Kami menerapkan `zero burning policy` membuka lahan tanpa dengan membakar. Prinsip sustainability (berkelanjutan) telah dijalankan perusahaan perkebunan (anggota Gapki)."
Jakarta (ANTARA News) - Gabungan Pengusaha Kelapa Sawit Indonesia (Gapki) menegaskan perusahaan perkebunan sawit pada saat membuka lahan tidak lagi melakukan dengan cara pembakaran.

Ketua Umum Gapki Joko Supriyono di Jakarta, Selasa menyatakan, pasar global menuntut produk sawit yang ramah lingkungan dan dapat ditelusuri asal usulnya.

"Kami menerapkan zero burning policy membuka lahan tanpa dengan membakar. Prinsip sustainability (berkelanjutan) telah dijalankan perusahaan perkebunan (anggota Gapki)," ucapnya, menanggapi keterlibatan perusahaan perkebunan dalam kebakaran hutan dan lahan.

Menurut dia, hukum di Indonesia mengenai pengelolaan perkebunan juga mengenakan sanksi yang berat untuk pembukaan lahan dengan cara membakar, yaitu pencabutan izin usaha.

"Tidak mungkin bagi perusahaan yang telah menanamkan investasi triliunan rupiah untuk mengambil risiko izin usahanya dicabut hanya karena ingin menghemat biaya pembukaan lahan," ujarnya.

Joko menyayangkan selama ini perkebunan kelapa sawit dituding sebagai pelaku utama kebakaran lahan dengan dalih untuk menghemat biaya pembukaan lahan karena cara membakar adalah cara paling murah.

Dia mengungkapkan, data Global Forest Watch menunjukkan selama Januari-September 2015 kebakaran di konsesi perusahaan kelapa sawit sebesar 16 persen, sedangkan dari areal kosong atau tidak dibebani izin mencapai 65 persen.

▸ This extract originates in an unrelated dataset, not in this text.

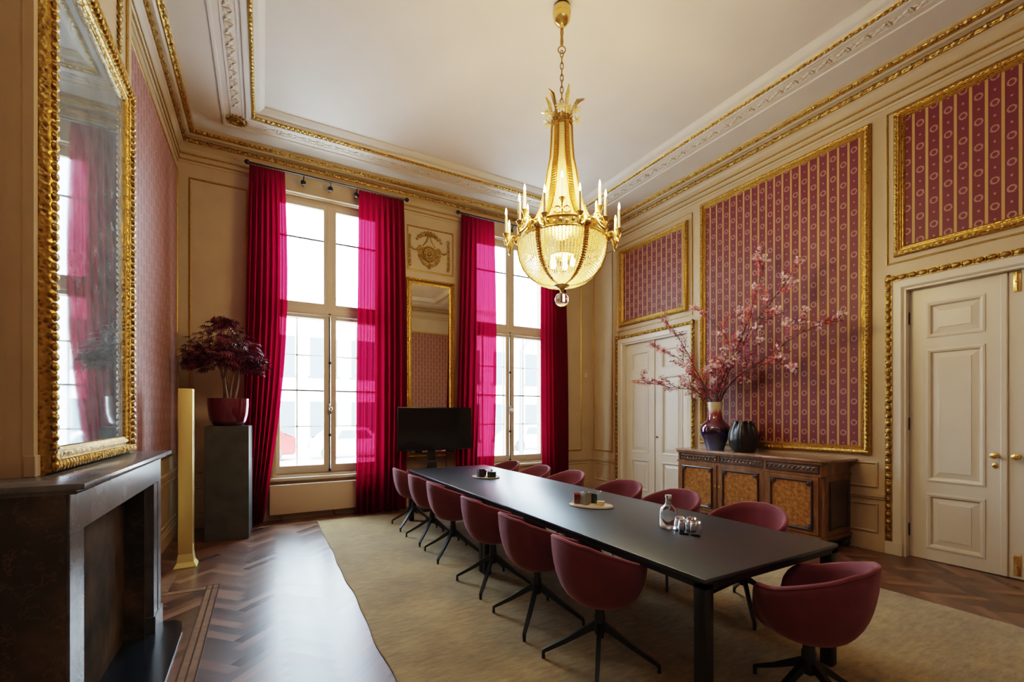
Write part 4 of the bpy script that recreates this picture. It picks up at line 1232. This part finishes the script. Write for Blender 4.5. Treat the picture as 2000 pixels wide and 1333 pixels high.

Lahan perkebunan bagi petani maupun pelaku usaha perkebunan, lanjutnya, merupakan aset, jika terbakar maka petani maupun pelaku usaha menderita kerugian besar.

Sebelumnya di tempat terpisah, Sekjen Kementerian Lingkungan Hidup dan Kehutanan (LHK) Bambang Hendroyono menyatakan, Kementerian LHK telah membekukan izin operasi tiga perusahaan perkebunan yang telah terbukti melakukan pembakaran lahan dan hutan.

Ketiga perusahaan perkebunan tersebut yakni PT Tempirai Palm Resources dan PT Waringin Agro Jaya di Sumatera Selatan serta PT Langgam Inti Hibrindo di Riau.

Selain itu, lanjutnya, satu perusahaan pemegang Hak Pengusahaan Hutan (HPH) yang beroperasi di Riau yakni PT Hutani Sola Lestari juga dibekukan izin operasinya.

"(Keputusan) Pembekuan izin operasi ini merupakan hasil rapat pemberian sanksi, tadi malam (Senin) yang dipimpin langsung oleh Menteri LHK," ungkapnya.

Menurut Bambang, setelah dibekukan izinnya maka sejak hari ini perusahaan tersebut tidak boleh beroperasi lagi hingga proses pemidanaan oleh Kepolisian selesai.

Sementara itu menanggapi keputusan pemerintah tersebut, Ketua Umum Gapki menyatakan, pihaknya mendukung upaya pemerintah memberikan sanksi tegas bagi perusahaan perkebunan yang benar-benar terbukti melakukan pembakaran lahan dan hutan.

"Namun demikian, penegakan hukum harus sama terhadap semua pihak, karena kebakaran tidak hanya terjadi di area konsesi perusahaan atau masyarakat," imbuhnya.

Joko mempertanyakan, kebakaran yang terjadi di areal konservasi seperti taman-taman nasional jika dilakukan penegakan hukum maka siapa yang harus bertanggung jawab.


Revisi Undang-Undang

Pada kesempatan itu Gapki mengusulkan kepada pemerintah dan DPR untuk melakukan revisi UU No. 32 tahun 2009 tentang Perlindungan dan Pengelolaan Lingkungan Hidup, guna mencegah terjadinya kebakaran di masa mendatang.

Joko menyatakan, pada pasal 69 ayat 2 UU itu disebutkan pembakaran lahan diperbolehkan dengan luasan maksimal 2 hektare.

Selain itu, ada Peraturan Pemerintah dan Peraturan Gubernur yang juga membuka kesempatan bagi masyarakat untuk melakukan pembukaan lahan dengan pembakaran cukup dengan izin kepala desa jika luasannya 1-5 hektare atau camat jika luasan di atas 5 hektare.